Once in 1999, when I took six months off, I started around 8 am and stopped coding at 8 am next day.
:-)
When I was 24 I used to do a lot of 100 hr weeks; once after my third 16 hour workday I had a "panic attack"; it felt like a stroke; left side numb; couldn't move left arm; felt like I couldn't breath. I basically learned at that point working craploads of hours doesn't mean you're a hero; it actually means you're an inefficient person who cannot complete their job in a normal 40 hour week.

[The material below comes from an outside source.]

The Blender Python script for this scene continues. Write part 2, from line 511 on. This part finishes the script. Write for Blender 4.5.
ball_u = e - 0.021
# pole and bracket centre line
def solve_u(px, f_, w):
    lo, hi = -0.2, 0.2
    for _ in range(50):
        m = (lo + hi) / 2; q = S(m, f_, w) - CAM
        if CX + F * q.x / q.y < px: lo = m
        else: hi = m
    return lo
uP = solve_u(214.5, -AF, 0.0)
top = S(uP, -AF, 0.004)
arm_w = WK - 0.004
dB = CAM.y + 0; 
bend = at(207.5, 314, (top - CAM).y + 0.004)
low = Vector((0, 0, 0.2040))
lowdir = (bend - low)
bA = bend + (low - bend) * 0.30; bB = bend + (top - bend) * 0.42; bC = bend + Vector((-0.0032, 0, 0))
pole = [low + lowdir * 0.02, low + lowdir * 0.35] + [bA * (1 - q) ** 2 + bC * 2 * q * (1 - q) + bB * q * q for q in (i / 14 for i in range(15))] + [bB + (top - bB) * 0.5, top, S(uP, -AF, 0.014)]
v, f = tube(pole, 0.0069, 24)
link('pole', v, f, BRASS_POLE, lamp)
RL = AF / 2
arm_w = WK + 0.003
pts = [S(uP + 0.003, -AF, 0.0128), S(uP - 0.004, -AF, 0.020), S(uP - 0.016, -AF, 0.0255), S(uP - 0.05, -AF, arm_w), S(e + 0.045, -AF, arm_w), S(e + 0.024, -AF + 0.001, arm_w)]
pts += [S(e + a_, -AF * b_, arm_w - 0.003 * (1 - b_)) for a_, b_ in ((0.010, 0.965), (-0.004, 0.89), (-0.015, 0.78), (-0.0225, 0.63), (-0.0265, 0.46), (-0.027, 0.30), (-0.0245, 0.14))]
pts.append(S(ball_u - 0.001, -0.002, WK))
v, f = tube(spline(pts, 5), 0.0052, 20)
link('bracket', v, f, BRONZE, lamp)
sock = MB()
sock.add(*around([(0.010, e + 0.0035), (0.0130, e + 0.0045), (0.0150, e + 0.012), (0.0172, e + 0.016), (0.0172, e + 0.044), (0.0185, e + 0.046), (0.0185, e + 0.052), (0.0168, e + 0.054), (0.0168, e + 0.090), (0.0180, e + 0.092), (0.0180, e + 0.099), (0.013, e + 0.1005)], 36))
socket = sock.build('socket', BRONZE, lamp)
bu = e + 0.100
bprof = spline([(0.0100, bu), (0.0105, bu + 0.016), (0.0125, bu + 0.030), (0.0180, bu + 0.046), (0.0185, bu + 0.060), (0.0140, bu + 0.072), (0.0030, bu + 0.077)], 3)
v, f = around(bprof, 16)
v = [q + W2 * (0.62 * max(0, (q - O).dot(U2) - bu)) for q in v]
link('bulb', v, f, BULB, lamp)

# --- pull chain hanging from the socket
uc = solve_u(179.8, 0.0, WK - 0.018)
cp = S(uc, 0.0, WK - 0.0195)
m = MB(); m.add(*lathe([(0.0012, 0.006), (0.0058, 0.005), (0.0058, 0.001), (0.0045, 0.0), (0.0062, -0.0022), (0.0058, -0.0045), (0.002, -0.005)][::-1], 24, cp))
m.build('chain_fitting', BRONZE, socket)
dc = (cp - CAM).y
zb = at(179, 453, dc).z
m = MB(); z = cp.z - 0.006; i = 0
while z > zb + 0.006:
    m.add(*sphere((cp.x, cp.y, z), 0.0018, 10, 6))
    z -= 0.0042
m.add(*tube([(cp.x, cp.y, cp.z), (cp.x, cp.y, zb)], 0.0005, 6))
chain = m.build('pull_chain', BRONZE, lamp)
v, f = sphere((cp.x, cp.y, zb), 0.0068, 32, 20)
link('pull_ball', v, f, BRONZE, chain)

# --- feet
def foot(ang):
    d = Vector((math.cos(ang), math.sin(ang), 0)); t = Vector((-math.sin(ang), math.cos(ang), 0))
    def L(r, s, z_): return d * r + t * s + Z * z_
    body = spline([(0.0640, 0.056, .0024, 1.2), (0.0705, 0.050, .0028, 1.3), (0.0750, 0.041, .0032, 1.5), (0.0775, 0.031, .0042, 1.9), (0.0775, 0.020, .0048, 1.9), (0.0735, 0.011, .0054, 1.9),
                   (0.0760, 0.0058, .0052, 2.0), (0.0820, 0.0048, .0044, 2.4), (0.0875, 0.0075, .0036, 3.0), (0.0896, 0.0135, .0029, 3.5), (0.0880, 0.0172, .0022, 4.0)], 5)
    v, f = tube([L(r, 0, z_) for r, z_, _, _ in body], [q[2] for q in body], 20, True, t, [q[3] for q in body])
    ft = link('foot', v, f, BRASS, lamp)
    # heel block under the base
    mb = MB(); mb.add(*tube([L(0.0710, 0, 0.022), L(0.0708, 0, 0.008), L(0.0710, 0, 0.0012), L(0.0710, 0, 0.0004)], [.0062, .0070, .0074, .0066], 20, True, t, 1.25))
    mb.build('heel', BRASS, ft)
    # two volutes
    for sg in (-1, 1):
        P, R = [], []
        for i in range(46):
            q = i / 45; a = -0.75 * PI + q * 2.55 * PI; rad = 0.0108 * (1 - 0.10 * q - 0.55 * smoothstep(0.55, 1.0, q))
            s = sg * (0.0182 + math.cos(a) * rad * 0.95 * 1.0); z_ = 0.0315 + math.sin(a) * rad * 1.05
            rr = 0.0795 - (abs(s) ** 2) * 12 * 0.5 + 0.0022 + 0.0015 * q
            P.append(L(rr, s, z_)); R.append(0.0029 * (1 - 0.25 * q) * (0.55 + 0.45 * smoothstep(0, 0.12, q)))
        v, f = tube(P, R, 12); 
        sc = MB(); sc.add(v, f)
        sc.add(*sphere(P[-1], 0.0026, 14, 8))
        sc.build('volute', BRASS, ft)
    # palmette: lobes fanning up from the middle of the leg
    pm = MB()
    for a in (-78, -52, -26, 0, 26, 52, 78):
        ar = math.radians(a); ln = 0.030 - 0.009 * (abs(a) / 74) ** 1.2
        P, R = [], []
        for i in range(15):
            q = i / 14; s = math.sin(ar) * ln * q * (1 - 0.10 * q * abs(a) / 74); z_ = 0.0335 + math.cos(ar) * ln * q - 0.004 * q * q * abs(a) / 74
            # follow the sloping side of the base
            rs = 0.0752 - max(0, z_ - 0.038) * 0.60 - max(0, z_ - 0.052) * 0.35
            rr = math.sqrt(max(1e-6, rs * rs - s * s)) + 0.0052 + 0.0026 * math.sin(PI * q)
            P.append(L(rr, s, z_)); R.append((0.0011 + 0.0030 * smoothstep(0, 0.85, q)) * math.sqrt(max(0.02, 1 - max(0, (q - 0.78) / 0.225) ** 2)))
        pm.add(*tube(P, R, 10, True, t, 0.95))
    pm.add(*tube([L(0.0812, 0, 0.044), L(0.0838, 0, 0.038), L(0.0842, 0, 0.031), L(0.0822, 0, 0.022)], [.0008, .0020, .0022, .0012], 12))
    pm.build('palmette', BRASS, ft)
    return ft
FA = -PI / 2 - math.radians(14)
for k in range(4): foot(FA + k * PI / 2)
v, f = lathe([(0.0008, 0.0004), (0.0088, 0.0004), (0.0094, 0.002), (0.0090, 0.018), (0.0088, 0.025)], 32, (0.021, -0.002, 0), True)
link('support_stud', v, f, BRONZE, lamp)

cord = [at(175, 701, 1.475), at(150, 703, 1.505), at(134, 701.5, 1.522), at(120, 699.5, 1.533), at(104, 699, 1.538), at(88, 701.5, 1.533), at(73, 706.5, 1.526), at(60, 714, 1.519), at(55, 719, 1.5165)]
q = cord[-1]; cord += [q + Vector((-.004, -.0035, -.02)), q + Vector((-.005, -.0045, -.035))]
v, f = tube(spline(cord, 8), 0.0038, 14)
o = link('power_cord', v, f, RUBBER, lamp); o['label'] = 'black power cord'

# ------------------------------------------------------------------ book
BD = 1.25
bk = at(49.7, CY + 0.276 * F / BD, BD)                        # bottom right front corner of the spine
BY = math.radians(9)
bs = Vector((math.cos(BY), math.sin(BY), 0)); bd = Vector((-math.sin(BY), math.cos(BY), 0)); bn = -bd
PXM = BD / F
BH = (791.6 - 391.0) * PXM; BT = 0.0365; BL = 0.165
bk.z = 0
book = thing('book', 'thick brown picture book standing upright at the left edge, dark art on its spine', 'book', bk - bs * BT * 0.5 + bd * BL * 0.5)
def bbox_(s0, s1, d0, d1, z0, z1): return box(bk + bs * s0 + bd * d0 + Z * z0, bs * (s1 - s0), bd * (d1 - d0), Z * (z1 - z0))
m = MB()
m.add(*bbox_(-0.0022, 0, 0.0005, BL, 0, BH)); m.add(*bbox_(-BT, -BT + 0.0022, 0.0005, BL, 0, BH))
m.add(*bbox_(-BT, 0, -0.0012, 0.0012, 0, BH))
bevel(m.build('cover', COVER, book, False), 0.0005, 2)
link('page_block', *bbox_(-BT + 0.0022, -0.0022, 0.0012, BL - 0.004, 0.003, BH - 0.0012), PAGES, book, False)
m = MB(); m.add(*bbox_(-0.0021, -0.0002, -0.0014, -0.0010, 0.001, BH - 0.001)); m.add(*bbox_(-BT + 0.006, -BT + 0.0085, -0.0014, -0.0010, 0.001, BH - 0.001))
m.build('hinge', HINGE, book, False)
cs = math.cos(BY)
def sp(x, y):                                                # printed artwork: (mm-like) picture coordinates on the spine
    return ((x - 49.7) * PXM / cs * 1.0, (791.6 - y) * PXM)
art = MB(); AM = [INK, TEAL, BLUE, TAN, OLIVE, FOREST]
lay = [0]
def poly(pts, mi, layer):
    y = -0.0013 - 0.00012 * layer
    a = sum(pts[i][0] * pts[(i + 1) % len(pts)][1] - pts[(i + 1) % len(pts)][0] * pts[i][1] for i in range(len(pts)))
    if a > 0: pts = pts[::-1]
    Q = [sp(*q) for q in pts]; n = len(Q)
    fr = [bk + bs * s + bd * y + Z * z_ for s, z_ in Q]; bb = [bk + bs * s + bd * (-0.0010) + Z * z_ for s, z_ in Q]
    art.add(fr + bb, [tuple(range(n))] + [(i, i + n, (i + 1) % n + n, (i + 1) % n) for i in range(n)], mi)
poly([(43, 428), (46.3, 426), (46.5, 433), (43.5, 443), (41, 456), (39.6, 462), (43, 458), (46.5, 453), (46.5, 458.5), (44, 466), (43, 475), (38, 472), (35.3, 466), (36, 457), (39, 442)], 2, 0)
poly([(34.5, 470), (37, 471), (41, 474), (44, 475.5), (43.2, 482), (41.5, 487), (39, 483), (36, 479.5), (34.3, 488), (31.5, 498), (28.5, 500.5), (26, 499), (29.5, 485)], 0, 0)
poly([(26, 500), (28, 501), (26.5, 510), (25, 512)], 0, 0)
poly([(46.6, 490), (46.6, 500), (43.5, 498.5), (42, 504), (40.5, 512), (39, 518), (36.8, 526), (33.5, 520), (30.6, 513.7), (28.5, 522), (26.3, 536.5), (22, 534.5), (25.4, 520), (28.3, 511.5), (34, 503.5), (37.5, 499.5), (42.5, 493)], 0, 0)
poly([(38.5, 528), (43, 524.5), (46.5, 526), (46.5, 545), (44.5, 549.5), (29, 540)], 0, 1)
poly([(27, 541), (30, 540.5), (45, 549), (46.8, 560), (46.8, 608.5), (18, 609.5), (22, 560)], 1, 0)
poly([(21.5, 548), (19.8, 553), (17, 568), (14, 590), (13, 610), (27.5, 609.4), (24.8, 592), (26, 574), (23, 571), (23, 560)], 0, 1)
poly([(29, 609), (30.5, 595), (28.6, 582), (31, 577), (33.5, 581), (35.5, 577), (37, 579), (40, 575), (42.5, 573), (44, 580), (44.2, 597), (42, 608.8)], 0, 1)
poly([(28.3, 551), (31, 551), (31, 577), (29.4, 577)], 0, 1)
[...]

If you want to earn some REAL geek cred, learn how to do what you do in a normal 8 hour day. Trust me, it's far more rewarding to be efficient. Plus it's just so cool to be done with your shit by 5pm while everybody else is there all night
BTW I recommend taking six months off if you ever can. I just paid my rent in advanced, coded, fished, and went to bars. I was broke as hell by the end of it, but I wouldn't trade that experience for nothing.